------ GIVEN ENTRIES ------
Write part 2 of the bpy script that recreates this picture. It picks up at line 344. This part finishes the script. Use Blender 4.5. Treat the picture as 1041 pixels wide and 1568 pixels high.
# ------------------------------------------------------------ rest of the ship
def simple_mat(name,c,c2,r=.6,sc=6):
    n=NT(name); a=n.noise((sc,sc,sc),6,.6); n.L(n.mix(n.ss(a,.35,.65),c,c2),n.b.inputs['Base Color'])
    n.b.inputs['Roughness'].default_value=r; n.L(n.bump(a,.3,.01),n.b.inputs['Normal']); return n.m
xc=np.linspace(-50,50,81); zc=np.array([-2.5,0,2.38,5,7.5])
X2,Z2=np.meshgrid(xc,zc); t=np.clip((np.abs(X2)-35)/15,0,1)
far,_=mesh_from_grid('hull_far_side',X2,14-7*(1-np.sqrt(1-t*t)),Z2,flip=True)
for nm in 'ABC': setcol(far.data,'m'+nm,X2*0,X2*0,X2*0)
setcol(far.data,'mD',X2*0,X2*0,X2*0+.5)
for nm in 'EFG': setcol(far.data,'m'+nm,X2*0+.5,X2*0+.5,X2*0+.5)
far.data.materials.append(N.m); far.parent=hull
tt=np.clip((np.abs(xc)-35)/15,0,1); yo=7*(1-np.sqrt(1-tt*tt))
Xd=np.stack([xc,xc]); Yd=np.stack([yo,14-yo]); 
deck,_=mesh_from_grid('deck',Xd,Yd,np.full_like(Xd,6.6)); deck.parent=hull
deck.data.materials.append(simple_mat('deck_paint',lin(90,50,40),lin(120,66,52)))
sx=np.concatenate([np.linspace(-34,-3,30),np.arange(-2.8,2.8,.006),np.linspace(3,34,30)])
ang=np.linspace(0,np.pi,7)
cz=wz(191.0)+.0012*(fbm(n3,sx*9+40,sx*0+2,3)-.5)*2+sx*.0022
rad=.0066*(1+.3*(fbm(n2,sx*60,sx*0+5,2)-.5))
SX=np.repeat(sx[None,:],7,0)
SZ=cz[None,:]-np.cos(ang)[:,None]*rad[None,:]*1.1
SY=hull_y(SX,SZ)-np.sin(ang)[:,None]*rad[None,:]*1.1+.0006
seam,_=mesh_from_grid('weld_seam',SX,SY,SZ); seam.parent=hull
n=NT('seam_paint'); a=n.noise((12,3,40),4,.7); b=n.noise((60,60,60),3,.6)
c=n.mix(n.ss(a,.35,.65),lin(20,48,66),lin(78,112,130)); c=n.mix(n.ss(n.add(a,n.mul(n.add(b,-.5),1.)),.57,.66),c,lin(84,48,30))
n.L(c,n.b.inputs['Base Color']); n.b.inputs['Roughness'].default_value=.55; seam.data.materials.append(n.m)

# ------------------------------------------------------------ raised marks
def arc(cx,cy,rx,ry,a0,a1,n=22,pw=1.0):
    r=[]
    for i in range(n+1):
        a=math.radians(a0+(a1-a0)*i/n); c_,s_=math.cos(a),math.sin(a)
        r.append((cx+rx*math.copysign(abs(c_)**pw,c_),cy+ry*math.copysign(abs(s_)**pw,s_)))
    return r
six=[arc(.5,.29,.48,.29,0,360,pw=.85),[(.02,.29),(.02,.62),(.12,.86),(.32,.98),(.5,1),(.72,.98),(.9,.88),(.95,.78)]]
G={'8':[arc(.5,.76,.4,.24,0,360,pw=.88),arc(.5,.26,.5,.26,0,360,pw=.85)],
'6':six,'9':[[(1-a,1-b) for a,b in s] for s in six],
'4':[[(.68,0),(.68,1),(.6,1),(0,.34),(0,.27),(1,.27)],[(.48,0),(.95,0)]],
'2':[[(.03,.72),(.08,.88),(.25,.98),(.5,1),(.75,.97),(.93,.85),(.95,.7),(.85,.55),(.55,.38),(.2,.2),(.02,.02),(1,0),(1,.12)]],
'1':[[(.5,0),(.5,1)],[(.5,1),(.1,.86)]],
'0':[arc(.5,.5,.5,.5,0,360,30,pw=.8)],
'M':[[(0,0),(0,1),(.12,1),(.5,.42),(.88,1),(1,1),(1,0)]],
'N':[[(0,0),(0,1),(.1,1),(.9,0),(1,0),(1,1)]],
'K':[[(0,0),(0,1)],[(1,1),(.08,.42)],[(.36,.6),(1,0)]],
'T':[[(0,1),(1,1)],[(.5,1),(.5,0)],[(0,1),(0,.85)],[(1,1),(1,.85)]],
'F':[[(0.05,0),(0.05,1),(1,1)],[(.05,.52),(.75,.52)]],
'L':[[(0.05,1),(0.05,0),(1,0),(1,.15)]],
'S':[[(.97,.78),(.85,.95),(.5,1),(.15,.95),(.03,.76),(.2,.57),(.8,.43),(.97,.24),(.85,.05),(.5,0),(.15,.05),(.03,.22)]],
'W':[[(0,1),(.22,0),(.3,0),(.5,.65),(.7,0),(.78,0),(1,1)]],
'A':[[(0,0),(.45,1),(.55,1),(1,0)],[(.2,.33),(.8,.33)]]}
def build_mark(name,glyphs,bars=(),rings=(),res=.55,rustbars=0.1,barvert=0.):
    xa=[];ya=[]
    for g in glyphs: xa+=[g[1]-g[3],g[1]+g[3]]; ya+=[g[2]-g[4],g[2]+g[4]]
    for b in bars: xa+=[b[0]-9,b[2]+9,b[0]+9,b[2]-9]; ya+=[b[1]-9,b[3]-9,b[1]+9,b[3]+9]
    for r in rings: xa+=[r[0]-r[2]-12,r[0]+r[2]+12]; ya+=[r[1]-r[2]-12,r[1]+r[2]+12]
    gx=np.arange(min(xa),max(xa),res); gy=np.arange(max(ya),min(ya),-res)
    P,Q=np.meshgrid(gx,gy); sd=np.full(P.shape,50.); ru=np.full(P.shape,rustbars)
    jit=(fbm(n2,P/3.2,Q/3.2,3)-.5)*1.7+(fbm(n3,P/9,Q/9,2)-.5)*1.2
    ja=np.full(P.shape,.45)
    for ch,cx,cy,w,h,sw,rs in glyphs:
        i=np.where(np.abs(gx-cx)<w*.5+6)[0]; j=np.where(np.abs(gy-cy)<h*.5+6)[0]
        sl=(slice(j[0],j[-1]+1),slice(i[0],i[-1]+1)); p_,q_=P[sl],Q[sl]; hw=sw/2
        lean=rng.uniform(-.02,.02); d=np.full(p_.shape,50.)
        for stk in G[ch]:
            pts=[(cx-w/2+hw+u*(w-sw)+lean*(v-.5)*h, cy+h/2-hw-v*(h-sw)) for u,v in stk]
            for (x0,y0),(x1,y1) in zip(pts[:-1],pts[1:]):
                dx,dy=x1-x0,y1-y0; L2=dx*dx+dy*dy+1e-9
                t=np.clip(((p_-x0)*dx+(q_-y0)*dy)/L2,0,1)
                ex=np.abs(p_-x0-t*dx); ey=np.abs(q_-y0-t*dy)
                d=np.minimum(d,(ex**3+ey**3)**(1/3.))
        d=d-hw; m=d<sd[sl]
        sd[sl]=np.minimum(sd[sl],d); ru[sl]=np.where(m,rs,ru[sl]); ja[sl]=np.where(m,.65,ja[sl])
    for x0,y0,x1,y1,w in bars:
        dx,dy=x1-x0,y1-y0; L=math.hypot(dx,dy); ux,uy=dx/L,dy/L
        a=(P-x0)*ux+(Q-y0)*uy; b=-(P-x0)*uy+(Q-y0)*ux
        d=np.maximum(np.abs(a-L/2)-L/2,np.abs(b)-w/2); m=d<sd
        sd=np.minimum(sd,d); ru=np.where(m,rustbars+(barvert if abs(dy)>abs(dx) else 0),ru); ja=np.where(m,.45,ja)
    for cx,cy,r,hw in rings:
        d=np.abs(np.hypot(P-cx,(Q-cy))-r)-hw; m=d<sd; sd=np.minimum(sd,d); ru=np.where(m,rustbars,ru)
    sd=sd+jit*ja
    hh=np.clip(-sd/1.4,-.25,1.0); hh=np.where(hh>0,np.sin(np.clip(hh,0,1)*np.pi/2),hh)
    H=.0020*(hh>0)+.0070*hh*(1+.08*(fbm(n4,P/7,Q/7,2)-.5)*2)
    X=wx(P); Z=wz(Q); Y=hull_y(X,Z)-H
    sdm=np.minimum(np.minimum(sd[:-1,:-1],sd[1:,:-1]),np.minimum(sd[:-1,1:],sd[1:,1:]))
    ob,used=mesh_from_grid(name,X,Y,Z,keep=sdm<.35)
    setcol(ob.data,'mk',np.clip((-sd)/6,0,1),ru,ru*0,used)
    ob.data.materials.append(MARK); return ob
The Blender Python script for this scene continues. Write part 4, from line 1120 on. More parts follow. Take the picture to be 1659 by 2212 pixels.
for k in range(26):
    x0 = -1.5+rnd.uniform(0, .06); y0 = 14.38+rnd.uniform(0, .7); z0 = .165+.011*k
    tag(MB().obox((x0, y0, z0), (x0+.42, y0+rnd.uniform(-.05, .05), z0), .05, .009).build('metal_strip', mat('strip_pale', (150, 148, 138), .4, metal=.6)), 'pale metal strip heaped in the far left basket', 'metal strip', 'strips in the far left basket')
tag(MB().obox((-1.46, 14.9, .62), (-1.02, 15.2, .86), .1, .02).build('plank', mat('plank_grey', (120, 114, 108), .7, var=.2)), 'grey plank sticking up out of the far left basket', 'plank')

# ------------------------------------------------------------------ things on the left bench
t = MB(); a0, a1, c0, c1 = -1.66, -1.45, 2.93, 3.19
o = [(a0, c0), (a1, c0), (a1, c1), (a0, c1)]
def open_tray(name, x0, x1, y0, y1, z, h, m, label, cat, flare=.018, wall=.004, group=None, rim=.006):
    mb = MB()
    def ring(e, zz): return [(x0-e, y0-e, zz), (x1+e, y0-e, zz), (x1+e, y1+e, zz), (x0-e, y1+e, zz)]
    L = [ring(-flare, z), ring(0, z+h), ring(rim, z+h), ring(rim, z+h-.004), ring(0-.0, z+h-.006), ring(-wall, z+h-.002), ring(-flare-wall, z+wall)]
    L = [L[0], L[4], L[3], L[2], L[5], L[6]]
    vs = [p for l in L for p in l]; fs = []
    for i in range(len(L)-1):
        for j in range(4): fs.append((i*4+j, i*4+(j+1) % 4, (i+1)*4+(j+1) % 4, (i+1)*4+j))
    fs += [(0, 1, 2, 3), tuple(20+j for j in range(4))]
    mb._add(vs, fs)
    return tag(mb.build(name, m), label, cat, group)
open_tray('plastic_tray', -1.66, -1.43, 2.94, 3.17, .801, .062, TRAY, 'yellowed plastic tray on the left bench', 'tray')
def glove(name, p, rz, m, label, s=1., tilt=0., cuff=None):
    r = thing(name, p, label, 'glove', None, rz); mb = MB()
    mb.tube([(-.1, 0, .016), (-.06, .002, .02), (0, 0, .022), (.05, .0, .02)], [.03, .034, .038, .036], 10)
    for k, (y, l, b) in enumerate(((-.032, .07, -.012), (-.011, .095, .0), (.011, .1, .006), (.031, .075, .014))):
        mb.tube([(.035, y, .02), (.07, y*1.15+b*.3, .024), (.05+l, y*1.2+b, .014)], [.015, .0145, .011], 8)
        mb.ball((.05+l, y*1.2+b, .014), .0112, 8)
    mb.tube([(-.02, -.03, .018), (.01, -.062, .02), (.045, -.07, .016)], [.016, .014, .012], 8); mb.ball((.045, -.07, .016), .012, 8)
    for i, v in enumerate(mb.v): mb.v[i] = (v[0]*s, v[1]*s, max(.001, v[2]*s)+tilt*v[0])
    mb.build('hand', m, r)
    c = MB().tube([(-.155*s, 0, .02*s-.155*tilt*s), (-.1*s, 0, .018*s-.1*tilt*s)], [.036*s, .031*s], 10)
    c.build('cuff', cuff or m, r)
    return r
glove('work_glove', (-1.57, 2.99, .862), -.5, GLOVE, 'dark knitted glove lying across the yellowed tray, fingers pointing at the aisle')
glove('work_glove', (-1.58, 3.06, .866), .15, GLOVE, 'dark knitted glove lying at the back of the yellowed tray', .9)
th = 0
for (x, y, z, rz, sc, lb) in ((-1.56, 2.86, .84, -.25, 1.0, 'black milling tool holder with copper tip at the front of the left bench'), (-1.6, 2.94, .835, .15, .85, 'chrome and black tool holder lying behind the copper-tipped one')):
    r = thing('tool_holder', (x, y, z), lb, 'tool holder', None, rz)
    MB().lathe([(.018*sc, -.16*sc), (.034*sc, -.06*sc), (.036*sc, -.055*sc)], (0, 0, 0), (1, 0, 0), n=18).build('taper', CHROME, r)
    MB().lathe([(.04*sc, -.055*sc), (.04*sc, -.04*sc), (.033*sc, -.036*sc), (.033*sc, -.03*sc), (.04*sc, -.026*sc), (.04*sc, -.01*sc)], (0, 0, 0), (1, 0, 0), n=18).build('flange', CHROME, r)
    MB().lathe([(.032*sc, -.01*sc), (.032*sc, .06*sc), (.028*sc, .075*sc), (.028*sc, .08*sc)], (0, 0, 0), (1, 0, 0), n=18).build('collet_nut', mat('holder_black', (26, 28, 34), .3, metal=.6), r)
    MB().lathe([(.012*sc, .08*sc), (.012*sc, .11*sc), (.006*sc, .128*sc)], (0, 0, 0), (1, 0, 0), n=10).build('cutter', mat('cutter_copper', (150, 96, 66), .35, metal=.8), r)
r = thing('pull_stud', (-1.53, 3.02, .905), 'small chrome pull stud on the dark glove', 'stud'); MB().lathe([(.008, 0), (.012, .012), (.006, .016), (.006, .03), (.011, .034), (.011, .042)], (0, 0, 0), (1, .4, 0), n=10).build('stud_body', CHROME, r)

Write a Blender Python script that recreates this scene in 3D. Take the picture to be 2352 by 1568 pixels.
------
## [REQUEST]
Copy exactly, and only, the lines from the one containing "The Blender Python" through the one containing "left basket', 'plank')".

## [SOLUTION TO THIS TASK]
The Blender Python script for this scene continues. Write part 4, from line 1120 on. More parts follow. Take the picture to be 1659 by 2212 pixels.
for k in range(26):
    x0 = -1.5+rnd.uniform(0, .06); y0 = 14.38+rnd.uniform(0, .7); z0 = .165+.011*k
    tag(MB().obox((x0, y0, z0), (x0+.42, y0+rnd.uniform(-.05, .05), z0), .05, .009).build('metal_strip', mat('strip_pale', (150, 148, 138), .4, metal=.6)), 'pale metal strip heaped in the far left basket', 'metal strip', 'strips in the far left basket')
tag(MB().obox((-1.46, 14.9, .62), (-1.02, 15.2, .86), .1, .02).build('plank', mat('plank_grey', (120, 114, 108), .7, var=.2)), 'grey plank sticking up out of the far left basket', 'plank')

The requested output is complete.